[Python-ideas] Loop manager syntax

Andrew Barnert abarnert at yahoo.com
Tue Jul 28 19:29:23 CEST 2015


On Jul 28, 2015, at 15:28, Todd <toddrjen at gmail.com> wrote:
> 
> Following the discussion of the new "async" keyword, I think it would be useful to provide a generic way to alter the behavior of loops.  My idea is to allow a user to take control over the operation of a "for" or "while" loop.  

It strikes me that allowing control of comprehensions rather than loop statements might get you some of the desired benefits, while avoiding most of the problems I described in my previous email.

The major difference is that comprehensions can only contain expressions, not statements, so all the issues of scopes, break and friends, etc. go away (or are already handled by the way comprehension functions are compiled). While yield is allowed inside a comprehension, it's very weird to do so. (You're essentially turning the list-building function into a generator function that returns the built list as the argument to its StopIteration; I suspect this is only legal because nobody felt the need to write the code to make it illegal, not because anyone found it useful?)
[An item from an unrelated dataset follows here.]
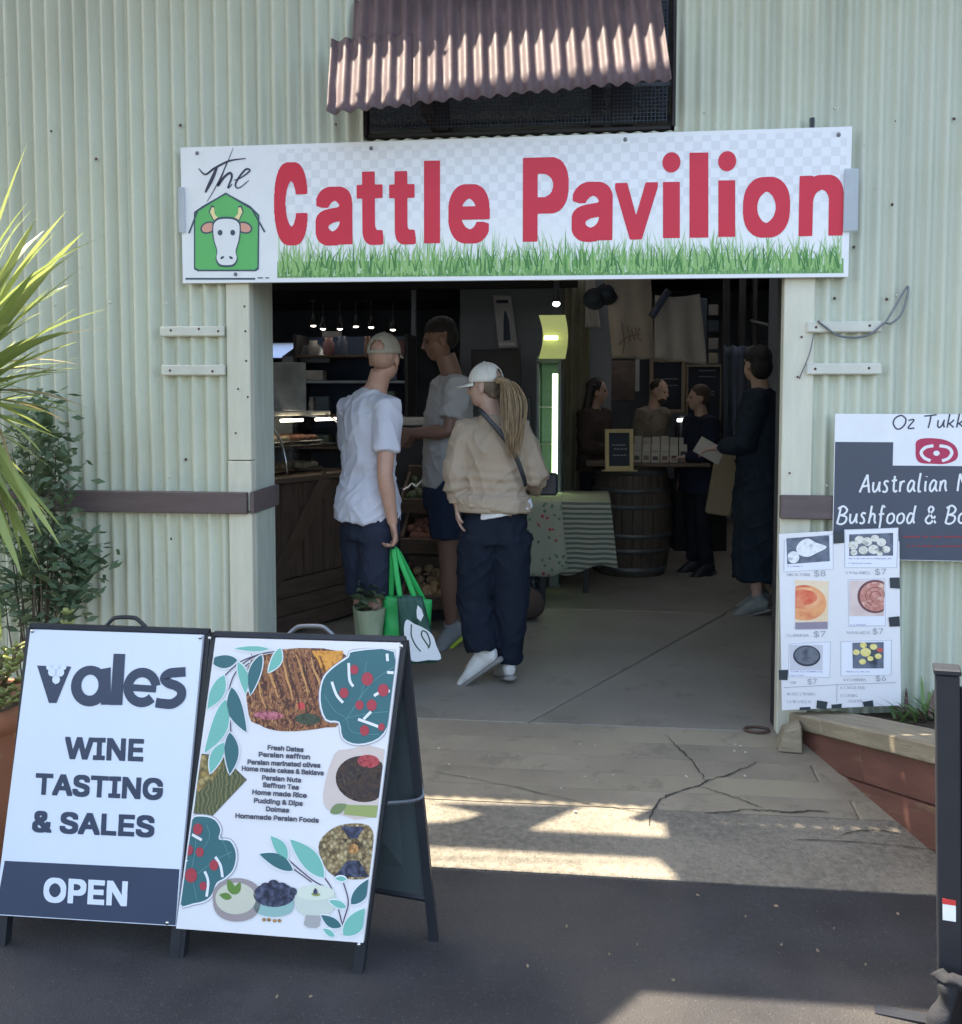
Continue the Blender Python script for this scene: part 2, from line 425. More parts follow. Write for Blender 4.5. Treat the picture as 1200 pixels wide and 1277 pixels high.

You could come up with a syntax like this:

    values = [with pool spam(x) for x in iterable]

The semantics are still a bit complicated (and still need to be defined, because what method(s) this should call with what arguments and what they should do is still not obvious), but they might not require any new kinds of objects or any new compilation modes or anything like that.

I'm not sure how useful this would be, because you can always just wrap the expression in a lambda (or, in this case, use spam as-is) and call pool.map instead.